Both the line containing "Write a Blender" and the line containing "bg.inputs[1].default_value = 0.05" belong in the copy, as do all lines between them, copied exactly; pictures do not.
*** Information shown
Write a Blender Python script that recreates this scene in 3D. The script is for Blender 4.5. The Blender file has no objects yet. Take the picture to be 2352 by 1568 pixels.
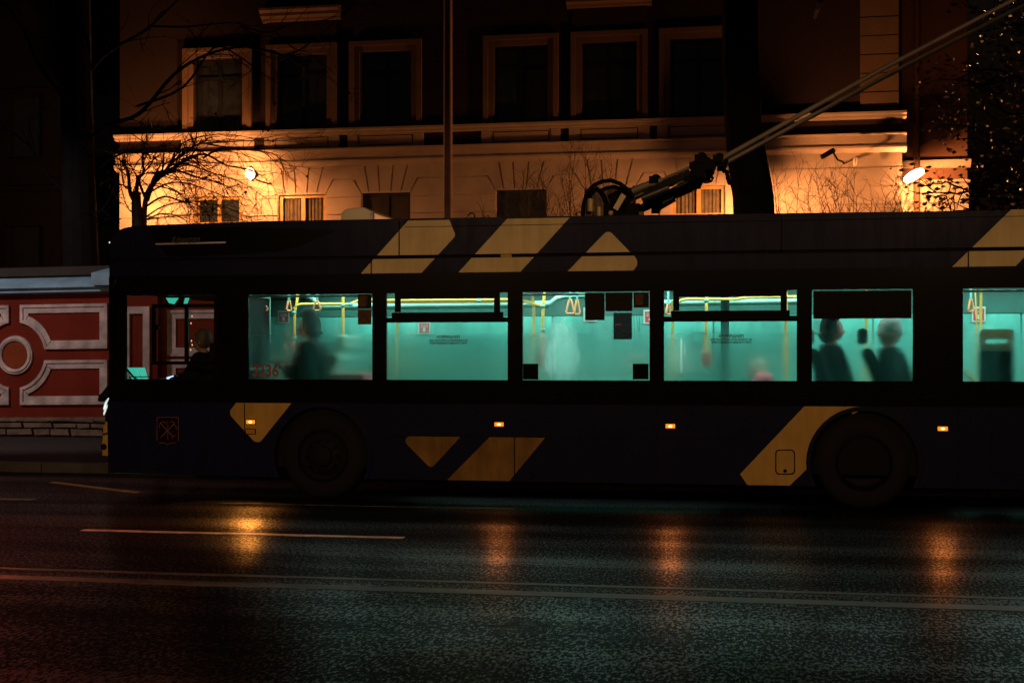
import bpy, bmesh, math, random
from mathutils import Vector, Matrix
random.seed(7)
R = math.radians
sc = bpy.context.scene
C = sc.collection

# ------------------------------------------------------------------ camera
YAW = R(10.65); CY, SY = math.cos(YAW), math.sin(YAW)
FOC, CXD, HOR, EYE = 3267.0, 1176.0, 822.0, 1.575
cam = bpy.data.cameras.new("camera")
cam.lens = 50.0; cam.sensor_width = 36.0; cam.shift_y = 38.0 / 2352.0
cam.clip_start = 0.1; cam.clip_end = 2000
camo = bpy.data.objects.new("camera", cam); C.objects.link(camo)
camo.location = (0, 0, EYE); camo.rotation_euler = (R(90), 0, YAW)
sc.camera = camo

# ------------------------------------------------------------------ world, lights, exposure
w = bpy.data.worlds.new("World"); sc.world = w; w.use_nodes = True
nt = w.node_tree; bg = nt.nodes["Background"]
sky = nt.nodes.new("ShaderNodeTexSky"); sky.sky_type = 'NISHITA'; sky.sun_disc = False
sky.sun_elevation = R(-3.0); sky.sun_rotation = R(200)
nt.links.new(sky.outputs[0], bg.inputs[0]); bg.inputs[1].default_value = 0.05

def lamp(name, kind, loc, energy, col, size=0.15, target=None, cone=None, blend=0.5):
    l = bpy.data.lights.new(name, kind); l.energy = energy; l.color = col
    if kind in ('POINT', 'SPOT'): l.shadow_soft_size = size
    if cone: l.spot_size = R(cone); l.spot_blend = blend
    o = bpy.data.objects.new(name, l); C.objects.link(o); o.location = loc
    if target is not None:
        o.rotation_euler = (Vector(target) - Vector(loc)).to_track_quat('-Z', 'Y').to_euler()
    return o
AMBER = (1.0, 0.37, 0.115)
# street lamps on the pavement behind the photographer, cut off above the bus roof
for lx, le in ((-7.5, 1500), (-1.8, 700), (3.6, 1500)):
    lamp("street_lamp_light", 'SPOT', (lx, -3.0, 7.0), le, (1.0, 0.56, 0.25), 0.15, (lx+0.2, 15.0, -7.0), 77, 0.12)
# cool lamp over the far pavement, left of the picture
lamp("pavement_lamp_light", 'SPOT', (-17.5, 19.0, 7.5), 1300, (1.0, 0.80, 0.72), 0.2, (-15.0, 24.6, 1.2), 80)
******
*** Information shown
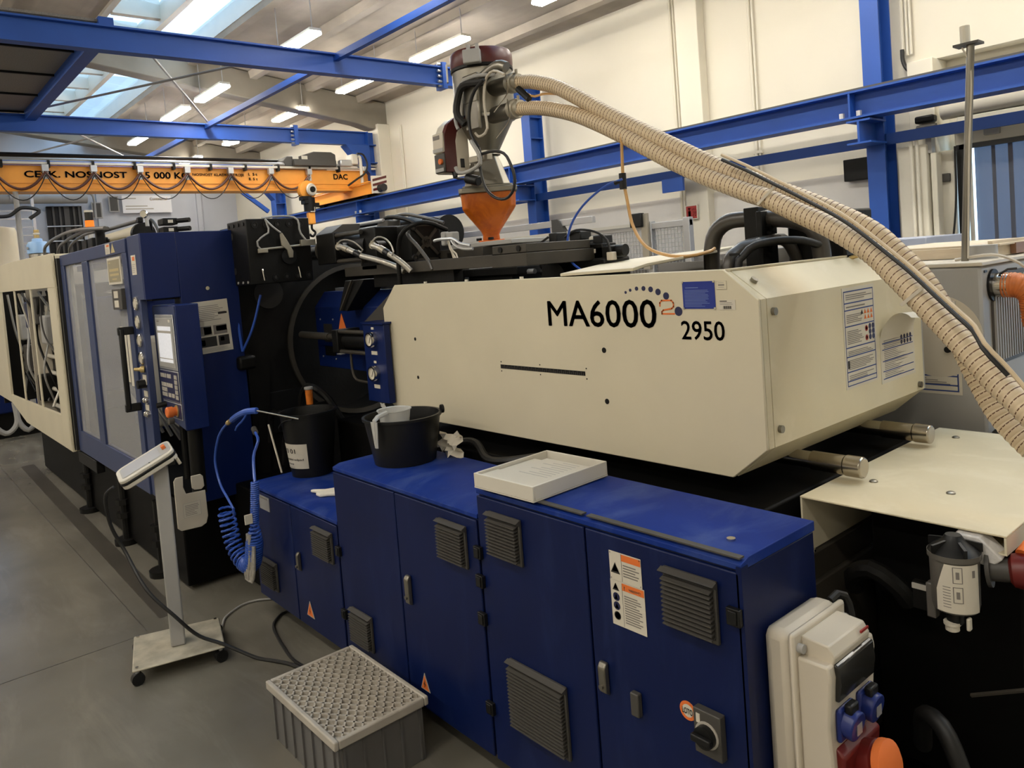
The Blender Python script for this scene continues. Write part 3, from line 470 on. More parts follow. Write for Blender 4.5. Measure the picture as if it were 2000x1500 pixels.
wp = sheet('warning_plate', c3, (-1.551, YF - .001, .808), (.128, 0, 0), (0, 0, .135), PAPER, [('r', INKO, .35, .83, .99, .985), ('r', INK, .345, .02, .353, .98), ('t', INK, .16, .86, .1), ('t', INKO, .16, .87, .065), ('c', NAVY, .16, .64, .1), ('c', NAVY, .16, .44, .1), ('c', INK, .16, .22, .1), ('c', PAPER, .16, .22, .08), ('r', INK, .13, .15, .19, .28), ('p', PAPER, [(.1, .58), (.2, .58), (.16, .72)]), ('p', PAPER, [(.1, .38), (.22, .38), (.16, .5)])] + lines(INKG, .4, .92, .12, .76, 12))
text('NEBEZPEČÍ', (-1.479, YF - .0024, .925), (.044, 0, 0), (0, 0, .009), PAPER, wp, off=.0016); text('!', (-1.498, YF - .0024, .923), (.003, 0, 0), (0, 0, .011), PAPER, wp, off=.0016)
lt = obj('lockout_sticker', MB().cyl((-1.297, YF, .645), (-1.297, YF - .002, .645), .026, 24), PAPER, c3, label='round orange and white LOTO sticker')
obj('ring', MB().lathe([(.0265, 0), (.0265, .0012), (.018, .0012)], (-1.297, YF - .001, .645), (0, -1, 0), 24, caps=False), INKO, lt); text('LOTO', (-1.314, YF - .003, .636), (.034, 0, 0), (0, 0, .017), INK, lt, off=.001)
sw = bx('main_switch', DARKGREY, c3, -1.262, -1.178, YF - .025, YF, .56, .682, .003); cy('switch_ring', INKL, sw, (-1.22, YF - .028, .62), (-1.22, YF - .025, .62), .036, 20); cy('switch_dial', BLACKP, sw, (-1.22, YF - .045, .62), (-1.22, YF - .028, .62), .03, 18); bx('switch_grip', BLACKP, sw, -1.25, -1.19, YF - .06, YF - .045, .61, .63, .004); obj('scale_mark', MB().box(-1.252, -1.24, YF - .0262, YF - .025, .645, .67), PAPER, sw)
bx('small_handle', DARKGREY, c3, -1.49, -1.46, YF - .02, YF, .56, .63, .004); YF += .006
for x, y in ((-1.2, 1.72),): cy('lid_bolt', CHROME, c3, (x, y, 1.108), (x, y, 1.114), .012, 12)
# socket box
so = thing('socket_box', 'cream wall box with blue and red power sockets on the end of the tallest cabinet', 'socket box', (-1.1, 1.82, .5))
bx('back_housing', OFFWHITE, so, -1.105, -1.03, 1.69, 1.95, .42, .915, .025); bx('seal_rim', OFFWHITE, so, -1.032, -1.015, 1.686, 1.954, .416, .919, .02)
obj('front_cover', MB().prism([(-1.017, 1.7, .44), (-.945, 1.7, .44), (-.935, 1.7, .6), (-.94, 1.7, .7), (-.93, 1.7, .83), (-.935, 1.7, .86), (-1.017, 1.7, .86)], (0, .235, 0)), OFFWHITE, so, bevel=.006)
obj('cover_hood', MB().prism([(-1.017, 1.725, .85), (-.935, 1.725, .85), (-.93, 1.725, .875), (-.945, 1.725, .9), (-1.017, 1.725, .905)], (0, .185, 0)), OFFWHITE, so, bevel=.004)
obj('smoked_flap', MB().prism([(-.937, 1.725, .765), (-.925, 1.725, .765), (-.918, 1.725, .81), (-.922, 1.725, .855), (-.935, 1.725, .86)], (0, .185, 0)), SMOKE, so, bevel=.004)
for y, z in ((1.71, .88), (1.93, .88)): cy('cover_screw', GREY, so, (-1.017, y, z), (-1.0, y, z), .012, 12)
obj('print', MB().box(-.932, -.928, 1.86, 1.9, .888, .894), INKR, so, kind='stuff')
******
Exercise answer:
Write a Blender Python script that recreates this scene in 3D. The script is for Blender 4.5. The Blender file has no objects yet. Take the picture to be 2352 by 1568 pixels.
import bpy, bmesh, math, random
from mathutils import Vector, Matrix
random.seed(7)
R = math.radians
sc = bpy.context.scene
C = sc.collection

# ------------------------------------------------------------------ camera
YAW = R(10.65); CY, SY = math.cos(YAW), math.sin(YAW)
FOC, CXD, HOR, EYE = 3267.0, 1176.0, 822.0, 1.575
cam = bpy.data.cameras.new("camera")
cam.lens = 50.0; cam.sensor_width = 36.0; cam.shift_y = 38.0 / 2352.0
cam.clip_start = 0.1; cam.clip_end = 2000
camo = bpy.data.objects.new("camera", cam); C.objects.link(camo)
camo.location = (0, 0, EYE); camo.rotation_euler = (R(90), 0, YAW)
sc.camera = camo

# ------------------------------------------------------------------ world, lights, exposure
w = bpy.data.worlds.new("World"); sc.world = w; w.use_nodes = True
nt = w.node_tree; bg = nt.nodes["Background"]
sky = nt.nodes.new("ShaderNodeTexSky"); sky.sky_type = 'NISHITA'; sky.sun_disc = False
sky.sun_elevation = R(-3.0); sky.sun_rotation = R(200)
nt.links.new(sky.outputs[0], bg.inputs[0]); bg.inputs[1].default_value = 0.05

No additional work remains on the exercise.